**The records**.
⟨
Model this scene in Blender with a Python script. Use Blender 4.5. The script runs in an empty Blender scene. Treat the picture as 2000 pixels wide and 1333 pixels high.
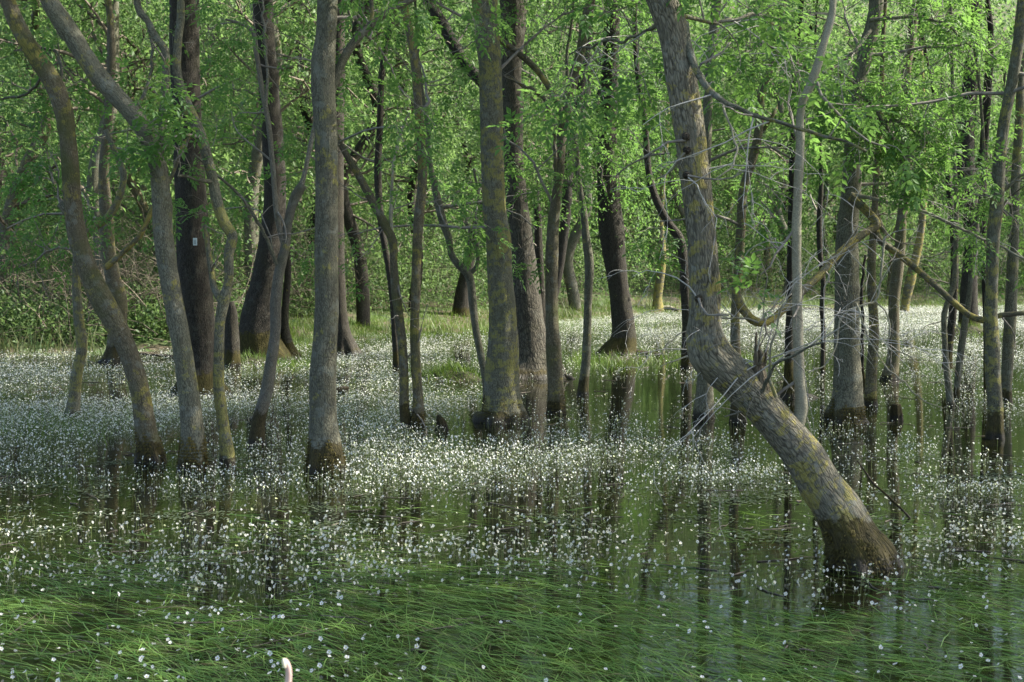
import bpy, math, random
import numpy as np
from mathutils import Vector

# ---------------------------------------------------------------- camera, sky, sun, exposure
S = bpy.context.scene
COL = S.collection
CAM_H = 2.0
LENS = 50.0
FPX = 2000 * LENS / 36.0
PITCH = math.atan2(166.5, FPX)
cd = bpy.data.cameras.new('camera')
cam = bpy.data.objects.new('camera', cd)
COL.objects.link(cam)
cam.location = (0, 0, CAM_H)
cam.rotation_euler = (math.pi / 2 - PITCH, 0, 0)
cd.lens = LENS
cd.sensor_width = 36
cd.clip_start = 0.1
cd.clip_end = 2000
cd.dof.use_dof = True
cd.dof.focus_distance = 14.0
cd.dof.aperture_fstop = 6.3
S.camera = cam

SUN_EL = math.radians(43)
SUN_AZ = math.radians(80)           # clockwise from +Y (the view direction): from the right, a little beyond the trees
sun_dir = Vector((math.sin(SUN_AZ) * math.cos(SUN_EL), math.cos(SUN_AZ) * math.cos(SUN_EL), math.sin(SUN_EL)))
W = bpy.data.worlds.new('World')
S.world = W
W.use_nodes = True
wn = W.node_tree
sky = wn.nodes.new('ShaderNodeTexSky')
sky.sky_type = 'NISHITA'
sky.sun_disc = False
sky.sun_elevation = SUN_EL
sky.sun_rotation = SUN_AZ
sky.air_density = 1.0
sky.dust_density = 2.5
sky.ozone_density = 1.0
wn.links.new(sky.outputs[0], wn.nodes['Background'].inputs[0])
wn.nodes['Background'].inputs[1].default_value = 0.13
sl = bpy.data.lights.new('sun', 'SUN')
sl.energy = 4.6
sl.angle = math.radians(0.53)
sl.color = (1.0, 0.94, 0.82)
so = bpy.data.objects.new('sun', sl)
COL.objects.link(so)
so.location = (30, -10, 40)
so.rotation_euler = (-sun_dir).to_track_quat('-Z', 'Y').to_euler()
S.view_settings.view_transform = 'Standard'
S.view_settings.look = 'None'
S.view_settings.gamma = 1.0
S.view_settings.use_curve_mapping = False
S.view_settings.exposure = 1.58
S.cycles.max_bounces = 8
S.cycles.diffuse_bounces = 3
S.cycles.glossy_bounces = 3
S.cycles.transmission_bounces = 4
S.cycles.sample_clamp_indirect = 4.0

rng = np.random.default_rng(7)
R_ = random.Random(11)

# ---------------------------------------------------------------- helpers: projection
fwd = np.array([0, math.cos(PITCH), -math.sin(PITCH)])
upv = np.array([0, math.sin(PITCH), math.cos(PITCH)])
rgt = np.array([1.0, 0, 0])
CAMP = np.array([0, 0, CAM_H])


def ray(px, py):
    return fwd + rgt * ((px - 1000) / FPX) + upv * ((666.5 - py) / FPX)


def ground(px, py, z=0.0):
    r = ray(px, py)
    return CAMP + r * ((z - CAM_H) / r[2])


def at(px, py, Y):
    r = ray(px, py)
    return CAMP + r * (Y / r[1])


def project(P):
    """photo pixel of world points, used to look up how thickly a spot is planted"""
    q = P - CAMP
    dep = q @ fwd
    return 1000 + FPX * (q @ rgt) / dep, 666.5 - FPX * (q @ upv) / dep


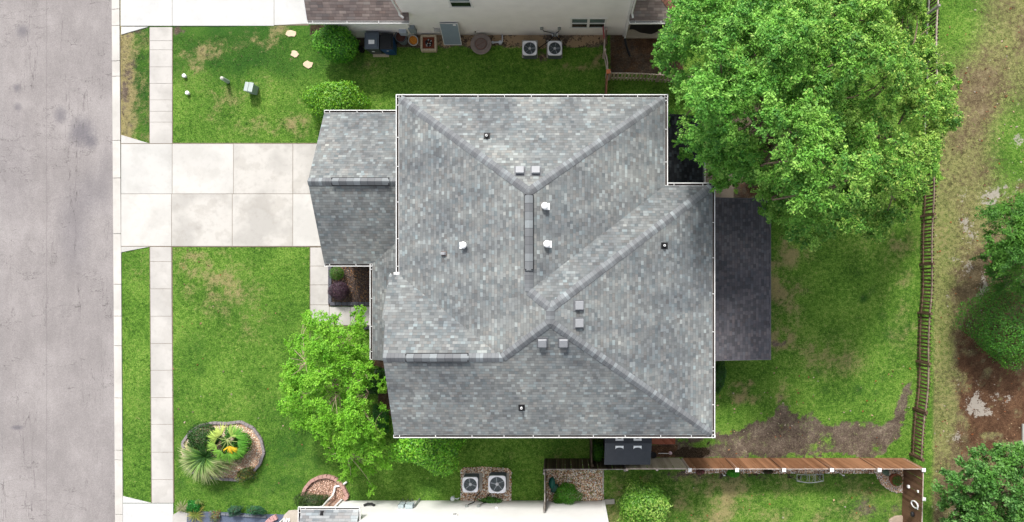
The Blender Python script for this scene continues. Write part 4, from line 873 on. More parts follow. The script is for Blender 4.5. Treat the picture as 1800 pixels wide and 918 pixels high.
for cx in (2.66, 3.50):
    for s_ in (1, -1):
        arc = [(cx + .185 * math.cos(t), .12 + .10 * math.sin(t)) for t in np.linspace(math.pi, 0, 11)] ; base = [(cx + .185, .30), (cx - .185, .30)]
        q = [(x, (.42 - (yy - .12) * 1.0 - .14) if False else yy) for x, yy in arc + base]
        P = []
        for x, yy in q:
            dy = (.30 - yy) + .10 if False else yy
            P.append((x, -7.62 - s_ * (.42 - dy) , zr - (.42 - dy) * .42))
        if s_ < 0: pass
        mbk = MB(); k = len(P); top_ = [(x, y, z + .035) for x, y, z in P]; mbk.add(P + top_, [tuple(range(k, 2 * k)), tuple(range(k - 1, -1, -1))] + [(i, (i + 1) % k, k + (i + 1) % k, k + i) for i in range(k)]); mbk.build('skylight', M_SKYL, so_)
m = MB()
for k in range(8): m.box((4.53 + k * .146, -7.35, .09), (.138, 1.75, .035))
m.box((5.04, -7.35, .045), (1.1, 1.7, .05)); tag(m.build('deck', W_DECK), 'small red brown plank deck between the shed and the mulch', 'deck')
m = MB(); m.lathe((4.52, -8.72, 0), [(.10, 0), (.14, .26), (.155, .28), (.13, .28), (.12, .22)], 20); t_ = m.build('planter_pot', M_BLACK); tag(t_, 'round dark pot standing right of the shed', 'pot')
t_ = thing('garden_lamp', 'thin pale garden lamp lying with its round head beside the grey fence', 'lamp', (5.0, -8.9, 0)); m = MB(); m.tube([(4.75, -8.62, .32), (5.3, -8.62, .34)], .013); m.build('stem', M_WHITE, t_); m = MB(); m.lathe((5.34, -8.60, .28), [(.02, 0), (.08, .03), (.085, .09), (.03, .13)], 16); m.build('head', simple('lamp_head', rgb(216, 190, 196), .1), t_)

def ac_unit(c, s, h, label, group, topcol, nb_, bladecol, rot=0.0, pad=None, blade_w=.5):
    x, y = c; t = thing('air_conditioner', label, 'air conditioner', (x, y, 0), group)
    px_, py_, pw_, ph_ = pad; MB().box((px_, py_, .045), (pw_, ph_, .09)).build('pad', simple('pad_' + str(round(x, 1)), rgb(186, 180, 172) if topcol[0] > .5 or True else 0, .1), t)
    m = MB(); m.box((x, y, .09 + h / 2 - .02), (s * .93, s * .93, h - .04)); body = m.build('body', simple('ac_body', rgb(64, 74, 78), .25, 20, .5), t, bevel=.04)
    m = MB()
    for sx, sy in ((0, 1), (0, -1), (1, 0), (-1, 0)):
        for k in range(9):
            z = .14 + k * (h - .12) / 9
            m.box((x + sx * s * .468, y + sy * s * .468, z), (s * .86 if sy else .012, s * .86 if sx else .012, .02))
    m.build('louvre', simple('ac_louvre', rgb(96, 106, 110), .1), body)
    r = s * .41; m = MB(); N = 48; vs = []
    for k in range(N):
        t_ = 2 * math.pi * k / N; cx, sy_ = math.cos(t_), math.sin(t_); q = (abs(cx) ** 7 + abs(sy_) ** 7) ** (-1 / 7) * s / 2
        vs += [(x + cx * q, y + sy_ * q, .09 + h - .03), (x + cx * q, y + sy_ * q, .09 + h + .015), (x + cx * q * .97, y + sy_ * q * .97, .09 + h + .035), (x + cx * r * 1.04, y + sy_ * r * 1.04, .09 + h + .03), (x + cx * r, y + sy_ * r, .09 + h - .05)]
    fs = []
    for k in range(N):
        a, b = k * 5, ((k + 1) % N) * 5
        for j_ in range(4): fs.append((a + j_, b + j_, b + j_ + 1, a + j_ + 1))
    m.add(vs, fs); m.build('top_cover', simple('ac_cover', topcol, .04, 5, .4), t, smooth=False)
    m = MB(); m.cyl((x, y, .09 + h - .18), (x, y, .09 + h - .17), r * 1.02, r * 1.02, 32); m.build('fan_well', M_DARK, t)
    m = MB(); zb_ = .09 + h - .055
    for k in range(nb_):
        a = rot + 2 * math.pi * k / nb_; M_ = Matrix.Translation((x, y, zb_)) @ Matrix.Rotation(a, 4, 'Z') @ Matrix.Rotation(.30, 4, 'X')
        m.add([(r * .16, -r * .12, 0), (r * .88, -r * blade_w * .62, 0), (r * .93, r * blade_w * .3, 0), (r * .16, r * .12, 0), (r * .16, -r * .12, .012), (r * .88, -r * blade_w * .62, .012), (r * .93, r * blade_w * .3, .012), (r * .16, r * .12, .012)], [(3, 2, 1, 0), (4, 5, 6, 7), (0, 1, 5, 4), (1, 2, 6, 5), (2, 3, 7, 6), (3, 0, 4, 7)], None, M_)
    m.build('fan', simple('fan_blade', bladecol, .06, 5, .35, .0, .3), t)
    m = MB(); m.cyl((x, y, zb_), (x, y, zb_ + .05), r * .27, r * .22, 16); m.build('fan_hub', simple('fan_hub', rgb(206, 208, 212), .05), t)
    m = MB(); zg = .09 + h + .005
    for q in np.linspace(.3, .98, 6):
        m.tube([(x + r * q * math.cos(a), y + r * q * math.sin(a), zg) for a in np.linspace(0, 2 * math.pi, 33)], .0045, 5)
    for k in range(10):
        a = 2 * math.pi * k / 10 + .2; m.span((x + r * .2 * math.cos(a), y + r * .2 * math.sin(a), zg), (x + r * 1.02 * math.cos(a), y + r * 1.02 * math.sin(a), zg), .009, .009)
    m.build('fan_guard', simple('guard', rgb(120, 128, 134), .1, 6, .4, 0, .5), t)
    return t
CV = (.66, .67, .72, 1)
ac1 = ac_unit(((931 - NX) * .0277, (NY - 84.5) * .0277), .70, .62, 'left air conditioner of the upper pair on the bare soil by the white wall', 'air conditioners by the upper white wall', CV, 5, rgb(176, 182, 190), 0, (W(931.5, 88).x, W(931.5, 87).y, .78, .86))
ac2 = copy_tree(ac1, W(43.2 + NX, NY)[:], 'right air conditioner of the upper pair on the bare soil by the white wall')
ac_unit(((826 - NX) * .0276, (NY - 853.5) * .0276), .76, .66, 'smaller air conditioner with dark three bladed fan on the lower gravel bed', 'air conditioners on the gravel', CV, 3, rgb(176, 180, 186), R(95), (W(832, 846).x, W(832, 846).y, .92, .86), .75)
ac_unit(((873.5 - NX) * .0276, (NY - 852.5) * .0276), .86, .70, 'larger air conditioner with pale five bladed fan on the lower gravel bed', 'air conditioners on the gravel', CV, 5, rgb(176, 182, 190), R(20), (W(878, 846).x, W(878, 846).y, .96, .86), .5)

def wheelie(x, y, label, bodycol, lidcol, sticker, sx=.64, sy=.78):
    t = thing('wheeled_bin', label, 'wheelie bin', (x, y, 0)); m = MB(); bm_ = simple('bin_' + label[:4], bodycol, .08, 5, .45); lm = simple('lid_' + label[:4], lidcol, .08, 5, .4)
    m.box((x, y - .02, .50), (sx * .78, sy * .74, .96), top=(1.22, 1.2)); m.box((x, y - .02, .985), (sx * .98, sy * .93, .05)); m.build('body', bm_, t, bevel=.02)
    m = MB(); m.box((x, y - .01, 1.03), (sx, sy * .92, .05)); m.box((x, y - .02, 1.07), (sx * .86, sy * .76, .05), top=(.92, .9)); m.box((x, y - sy * .40, 1.05), (sx * .7, .10, .03)); l = m.build('lid', lm, t, bevel=.018)
    m = MB(); m.span((x - sx * .42, y + sy * .5, .98), (x + sx * .42, y + sy * .5, .98), .035, .035); m.box((x - sx * .42, y + sy * .45, .98), (.03, .12, .05)); m.box((x + sx * .42, y + sy * .45, .98), (.03, .12, .05)); m.build('handle', M_BLACK if not sticker else lm, t)
    for s_ in (-1, 1): m = MB(); m.cyl((x + s_ * sx * .36, y + sy * .40, .12), (x + s_ * sx * .46, y + sy * .40, .12), .12, .12, 20); m.build('wheel', M_BLACK, t)
    if sticker: MB().box((x, y - .09, 1.098), (.28, .20, .004)).build('sticker', M_WHITE, l); MB().box((x + .03, y - .50 + .02, .85), (.14, .01, .05)).build('emblem', M_WHITE, t)
    else: MB().box((x, y - sy * .455, .8), (.1, .02, .04)).build('emblem', M_WHITE, t)
    return t
wheelie(-9.19, 11.50, 'grey wheelie bin with a white sticker on its lid beside the white wall', rgb(70, 76, 84), rgb(92, 102, 114), True, .70, .86)
wheelie(-8.48, 11.44, 'blue wheelie bin with black lid beside the white wall', rgb(26, 72, 122), rgb(30, 32, 36), False, .64, .80)
M_CREAM = simple('stone_cream', rgb(204, 190, 164), .15, 12)
m = MB(); m.box((-9.0, 11.10, .045), (.78, .14, .09)); tag(m.build('paving_stone', M_CREAM), 'cream paving stone edge beneath the grey wheelie bin', 'paver')
m = MB(); m.lathe((-9.95, 11.35, 0), [(.12, 0), (.16, .3), (.14, .3), (.12, .2)], 20); tag(m.build('planter_pot', M_BLACK), 'small black pot on the ground between the round bush and grey wheelie bin', 'pot')
def chips(name, n, cx, cy, z, rx, ry, r0, r1, mats_rgb, parent=None, label=None, square=False, poly=None, hz=.02):
    """loose stones or chips, one mesh of small eight sided lumps"""
    r_ = np.random.default_rng(int(abs(cx * 100 + cy * 10)) + n)
    if poly is not None:
        xs = [p[0] for p in poly]; ys_ = [p[1] for p in poly]; X = r_.uniform(min(xs), max(xs), n * 3); Y = r_.uniform(min(ys_), max(ys_), n * 3); k = inpoly(X, Y, poly); X, Y = X[k][:n], Y[k][:n]
    else:
        a = r_.uniform(0, 2 * np.pi, n); q = np.sqrt(r_.random(n)); X = cx + rx * q * np.cos(a); Y = cy + ry * q * np.sin(a)
        if square: X = r_.uniform(cx - rx, cx + rx, n); Y = r_.uniform(cy - ry, cy + ry, n)
    n = len(X); base = np.array([[1, 0, 0], [0, 1, 0], [-1, 0, 0], [0, -1, 0], [0, 0, 1], [0, 0, -1]], float)
    base = base[None] * np.stack([r_.uniform(r0, r1, n), r_.uniform(r0, r1, n) * .7, r_.uniform(r0, r1, n) * .55], 1)[:, None, :] * r_.uniform(.75, 1.25, (n, 6, 1))
    th = r_.uniform(0, 2 * np.pi, n); c, s = np.cos(th)[:, None], np.sin(th)[:, None]
    co = np.stack([base[..., 0] * c - base[..., 1] * s + X[:, None], base[..., 0] * s + base[..., 1] * c + Y[:, None], base[..., 2] + z + r_.uniform(0, hz, n)[:, None]], 2).reshape(-1, 3)
    tri = np.array([[0, 1, 4], [1, 2, 4], [2, 3, 4], [3, 0, 4], [1, 0, 5], [2, 1, 5], [3, 2, 5], [0, 3, 5]])
    f = (np.arange(n)[:, None, None] * 6 + tri[None]).reshape(-1, 3); me = bpy.data.meshes.new(name); raw_mesh(me, co, f)
    pal = np.array([rgb(*c) for c in mats_rgb]); ci = r_.integers(0, len(pal), n); cc = np.clip(pal[ci] * (1.75 if name == 'gravel' else 1.15), 0, .85) * np.append(r_.uniform(.8, 1.2, (n, 1)), np.ones((n, 0)), 1); cc[:, 3] = 1
    at = me.color_attributes.new(name='Col', type='FLOAT_COLOR', domain='POINT'); at.data.foreach_set('color', np.repeat(cc, 6, 0).ravel())
    o = finish(name, me, M_COL, parent)
    if label: tag(o, label[0], label[1], kind='stuff')
    elif parent is not None: o['kind'] = 'stuff'
    return o
_n = NT('vertex_tint'); M_COL = _n.bsdf(_n.attr('Col'), .85, spec=.2)
GRAVEL = [(214, 190, 160), (186, 140, 104), (226, 214, 200), (160, 128, 104), (198, 176, 156), (140, 110, 92), (236, 226, 214)]
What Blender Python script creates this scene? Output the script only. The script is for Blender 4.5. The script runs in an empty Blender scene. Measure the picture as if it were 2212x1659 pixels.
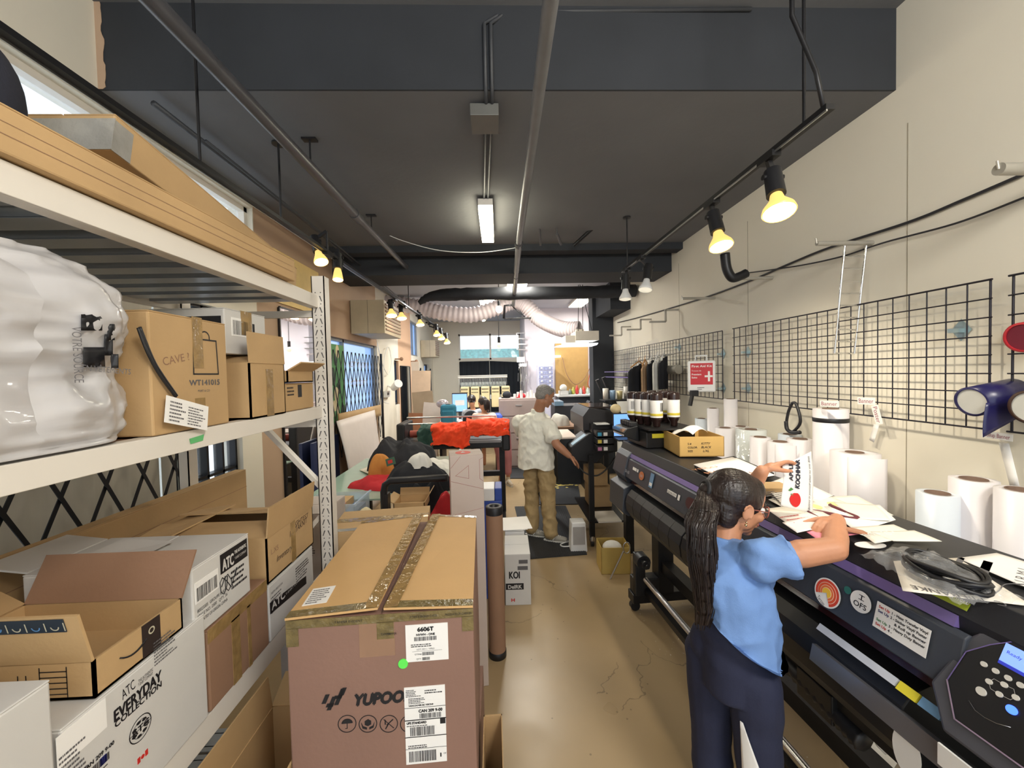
import bpy, math, random
from math import pi, sin, cos, radians
from mathutils import Vector, Matrix, noise
sc = bpy.context.scene
COL = sc.collection
random.seed(7)
V = Vector
# ------------------------------------------------------------ camera, world, exposure
W_, H_, FPX = 2212, 1659, 840.0
CAMZ = 1.82
dY = V((-28.0, 22.5, -FPX)).normalized()            # corridor direction in camera space
zc = V((-0.024, 1.0, 0.0)); zc = (zc - dY * zc.dot(dY)).normalized()
xc = dY.cross(zc)
RW = Matrix((xc, dY, zc))                            # camera space -> world
cam_d = bpy.data.cameras.new('camera'); cam = bpy.data.objects.new('camera', cam_d); COL.objects.link(cam)
cam_d.sensor_width = 36.0; cam_d.lens = 36.0 * FPX / W_; cam_d.clip_start = 0.03; cam_d.clip_end = 200
cam.matrix_world = Matrix.Translation((0, 0, CAMZ)) @ RW.to_4x4()
sc.camera = cam
wd = bpy.data.worlds.new('daylight'); sc.world = wd; wd.use_nodes = True
bg = wd.node_tree.nodes['Background']; bg.inputs[0].default_value = (0.80, 0.90, 1.0, 1); bg.inputs[1].default_value = 1.8
sc.view_settings.view_transform = 'Standard'; sc.view_settings.look = 'None'
sc.view_settings.gamma = 1.0; sc.view_settings.use_curve_mapping = False
sc.view_settings.exposure = 0.15
def P(px, py, Y=None, X=None, Z=None):
    d = RW @ V(((px - W_ / 2) / FPX, (H_ / 2 - py) / FPX, -1.0))
    if Y is not None: t = Y / d.y
    elif X is not None: t = X / d.x
    else: t = (Z - CAMZ) / d.z
    return V((0, 0, CAMZ)) + d * t
# ------------------------------------------------------------ materials
MATS = {}
def mat(name, col, rough=0.6, metal=0.0, var=0.06, scale=8.0, bump=0.0, bscale=60.0, emit=0.0, alpha=1.0, trans=0.0, stretch=None, spec=0.5, ecol=None, coat=0.0):
    if name in MATS: return MATS[name]
    m = bpy.data.materials.new(name); m.use_nodes = True; nt = m.node_tree; N = nt.nodes; L = nt.links
    b = N['Principled BSDF']; b.inputs['Roughness'].default_value = rough; b.inputs['Metallic'].default_value = metal
    b.inputs['Specular IOR Level'].default_value = spec; b.inputs['Coat Weight'].default_value = coat
    c = (col[0], col[1], col[2], 1)
    tc = N.new('ShaderNodeTexCoord'); mp = N.new('ShaderNodeMapping'); L.new(tc.outputs['Object'], mp.inputs[0])
    if stretch: mp.inputs['Scale'].default_value = stretch
    nz = N.new('ShaderNodeTexNoise'); nz.inputs['Scale'].default_value = scale; nz.inputs['Detail'].default_value = 4
    L.new(mp.outputs[0], nz.inputs[0])
    rp = N.new('ShaderNodeValToRGB'); e = rp.color_ramp.elements
    e[0].position = 0.3; e[1].position = 0.7
    e[0].color = tuple(max(0, x * (1 - var)) for x in c[:3]) + (1,); e[1].color = tuple(min(1, x * (1 + var)) for x in c[:3]) + (1,)
    L.new(nz.outputs[0], rp.inputs[0]); L.new(rp.outputs[0], b.inputs['Base Color'])
    if bump:
        n2 = N.new('ShaderNodeTexNoise'); n2.inputs['Scale'].default_value = bscale; n2.inputs['Detail'].default_value = 3
        L.new(mp.outputs[0], n2.inputs[0]); bp = N.new('ShaderNodeBump'); bp.inputs['Strength'].default_value = bump; bp.inputs['Distance'].default_value = 0.01
        L.new(n2.outputs[0], bp.inputs['Height']); L.new(bp.outputs[0], b.inputs['Normal'])
    if emit:
        b.inputs['Emission Color'].default_value = (ecol or col[:3]) + (1,) if isinstance(ecol or col, tuple) else c
        b.inputs['Emission Strength'].default_value = emit
    b.inputs['Alpha'].default_value = alpha; b.inputs['Transmission Weight'].default_value = trans
    MATS[name] = m; return m
def srgb(r, g, b):
    f = lambda c: (c / 255 / 12.92) if c / 255 <= 0.04045 else ((c / 255 + 0.055) / 1.055) ** 2.4
    return (f(r), f(g), f(b))
# ------------------------------------------------------------ mesh builder
def F(O, U, Vv):
    U = V(U).normalized(); Vv = V(Vv); Vv = (Vv - U * Vv.dot(U)).normalized(); n = U.cross(Vv)
    M = Matrix((U, Vv, n)).transposed().to_4x4(); M.translation = V(O); return M
def RZ(a, loc=(0, 0, 0)): return Matrix.Translation(V(loc)) @ Matrix.Rotation(a, 4, 'Z')
TXT = {}
def text_mesh(s):
    if s in TXT: return TXT[s]
    cu = bpy.data.curves.new('t', 'FONT'); cu.body = s; cu.size = 1.0; cu.extrude = 0.0; cu.resolution_u = 3; cu.align_x = 'LEFT'
    ob = bpy.data.objects.new('t', cu); COL.objects.link(ob); dg = bpy.context.evaluated_depsgraph_get(); dg.update()
    ev = ob.evaluated_get(dg); me = ev.to_mesh()
    vs = [v.co.copy() for v in me.vertices]; fs = [tuple(p.vertices) for p in me.polygons]; ev.to_mesh_clear()
    bpy.data.objects.remove(ob); bpy.data.curves.remove(cu)
    w = max([v.x for v in vs] + [0.01]); TXT[s] = (vs, fs, w); return TXT[s]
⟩
**Problem statement**. Pictures excluded, repeat the records exactly from their opening line through the line containing "S.cycles.sample_clamp_indirect = 4.0".

**Full answer**.
Model this scene in Blender with a Python script. Use Blender 4.5. The script runs in an empty Blender scene. Treat the picture as 2000 pixels wide and 1333 pixels high.
import bpy, math, random
import numpy as np
from mathutils import Vector

# ---------------------------------------------------------------- camera, sky, sun, exposure
S = bpy.context.scene
COL = S.collection
CAM_H = 2.0
LENS = 50.0
FPX = 2000 * LENS / 36.0
PITCH = math.atan2(166.5, FPX)
cd = bpy.data.cameras.new('camera')
cam = bpy.data.objects.new('camera', cd)
COL.objects.link(cam)
cam.location = (0, 0, CAM_H)
cam.rotation_euler = (math.pi / 2 - PITCH, 0, 0)
cd.lens = LENS
cd.sensor_width = 36
cd.clip_start = 0.1
cd.clip_end = 2000
cd.dof.use_dof = True
cd.dof.focus_distance = 14.0
cd.dof.aperture_fstop = 6.3
S.camera = cam

SUN_EL = math.radians(43)
SUN_AZ = math.radians(80)           # clockwise from +Y (the view direction): from the right, a little beyond the trees
sun_dir = Vector((math.sin(SUN_AZ) * math.cos(SUN_EL), math.cos(SUN_AZ) * math.cos(SUN_EL), math.sin(SUN_EL)))
W = bpy.data.worlds.new('World')
S.world = W
W.use_nodes = True
wn = W.node_tree
sky = wn.nodes.new('ShaderNodeTexSky')
sky.sky_type = 'NISHITA'
sky.sun_disc = False
sky.sun_elevation = SUN_EL
sky.sun_rotation = SUN_AZ
sky.air_density = 1.0
sky.dust_density = 2.5
sky.ozone_density = 1.0
wn.links.new(sky.outputs[0], wn.nodes['Background'].inputs[0])
wn.nodes['Background'].inputs[1].default_value = 0.13
sl = bpy.data.lights.new('sun', 'SUN')
sl.energy = 4.6
sl.angle = math.radians(0.53)
sl.color = (1.0, 0.94, 0.82)
so = bpy.data.objects.new('sun', sl)
COL.objects.link(so)
so.location = (30, -10, 40)
so.rotation_euler = (-sun_dir).to_track_quat('-Z', 'Y').to_euler()
S.view_settings.view_transform = 'Standard'
S.view_settings.look = 'None'
S.view_settings.gamma = 1.0
S.view_settings.use_curve_mapping = False
S.view_settings.exposure = 1.58
S.cycles.max_bounces = 8
S.cycles.diffuse_bounces = 3
S.cycles.glossy_bounces = 3
S.cycles.transmission_bounces = 4
S.cycles.sample_clamp_indirect = 4.0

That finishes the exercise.